The problem is that by then there will probably be too little time to hold an election before October 31, so lawmakers will still need to find a way to request an Article 50 extension from the EU.
Only the prime minister of the day has that power, so lawmakers may have little choice but to try and appoint a temporary Government of National Unity, with the sole purpose of asking the EU for an extension and calling a snap election.
But this comes with potential challenges. Firstly, it's not clear whether Mr Johnson would be obliged to resign, even if the House of Commons back an alternative caretaker prime minister. Could the Queen be forced to intervene? The jury is still out on that one.
There is also plenty of disagreement over who might fill the role of a temporary prime minister - Labour are adamant it must be their leader Jeremy Corbyn, but many Lib Dem and moderate Conservative MPs have signalled they would be reluctant to back him.
If 'no deal' does happen, a failure to appoint an alternative caretaker government and therefore ask for another Brexit delay, seems like a plausible trigger.
Is a post-Brexit election really in Mr Johnson’s best strategic interests?
Put simply then, there’s no guarantee that either legislation or a vote of no confidence will be enough to stop Mr Johnson in his tracks if he is set on pursuing ‘no deal’.
We have notched up our 'no deal' probability from 20% to 25%, and even that may be a little low. In the end, it may well come down to election strategy.
Assuming an election is more-or-less inevitable, then conventional wisdom suggests Mr Johnson would fare best if Britain goes to the polls after the UK has left the EU. The theory goes that it would give him the best chance of limiting the surge of the Brexit Party at a national vote. Some Conservatives may also conclude that a 'no deal' Brexit is worth the risk if it prevents a Labour-led government and the possible break-up of their own party.
We have notched up our 'no deal' probability from 20% to 25%, and even that may be a little low
That may all be true, but an election in the initial days or weeks of a 'no deal' Brexit could be incredibly challenging for Mr Johnson's Conservative Party, given the likelihood of supply chain disruption and financial market volatility, amongst other things.

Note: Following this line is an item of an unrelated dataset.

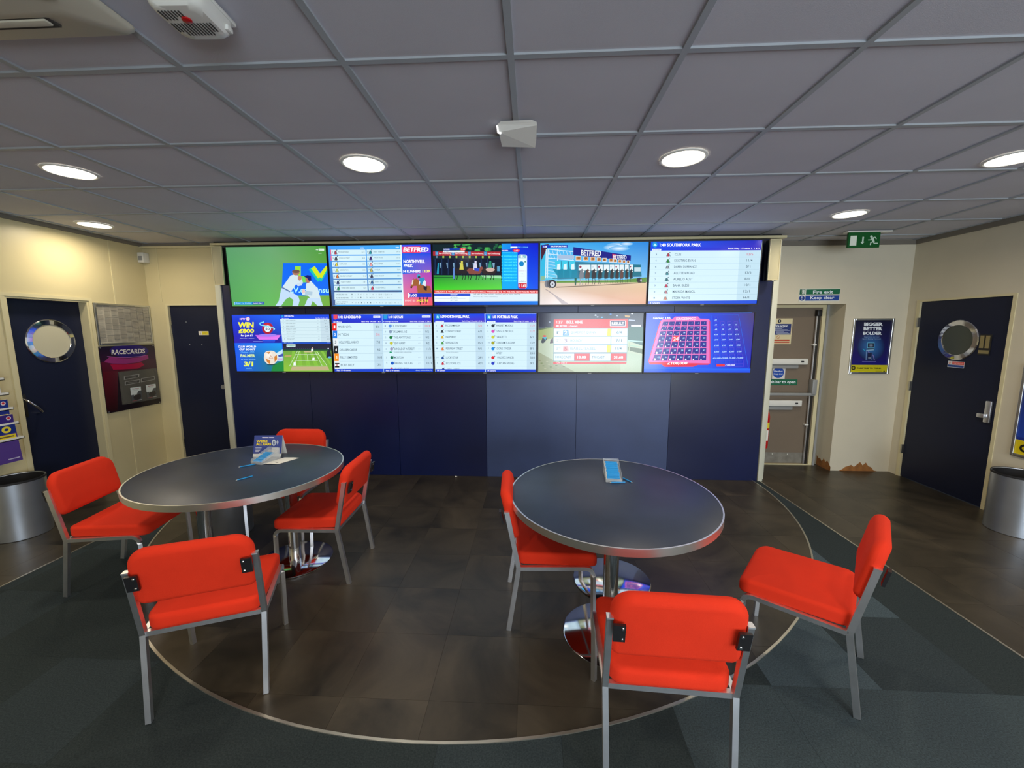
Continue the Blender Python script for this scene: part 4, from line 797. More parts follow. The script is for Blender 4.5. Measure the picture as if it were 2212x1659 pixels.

Fighting an election having left the EU with a deal could be equally challenging. The EU is unlikely to offer meaningful changes to the current withdrawal agreement, leaving Mr Johnson vulnerable to criticism from the Brexit Party in a general election campaign.
So should the government try and call an election before Brexit has happened, to capitalise on the Conservative's current lead in the polls? Don't forget that this strategy backfired for former prime minister Theresa May back in 2017, and it could leave Mr Johnson open to accusations of failing to live up to his promise of leaving Europe by 31 October.
Perhaps then, the best strategic outcome for Mr Johnson would actually be if Parliament forces an election and Article 50 extension upon him. This would allow him to campaign on a tough Brexit stance, without risking the economic impact of a pre-election ‘no deal’. It would also allow him to tell voters that he didn’t want this election or delay, and attack the opposition that for trying block Brexit from happening.
Our conclusion
Of course, there's plenty of uncertainty surrounding all of this and we suspect we'll be revisiting our probabilities frequently over coming weeks. But for the time being, we think the most likely scenario is one where Parliament back a no-confidence motion and force an Article 50 extension at some point in October, setting the scene for a general election in late November or December. We’d put a 40% probability on a general election taking place, coupled with a further Brexit delay.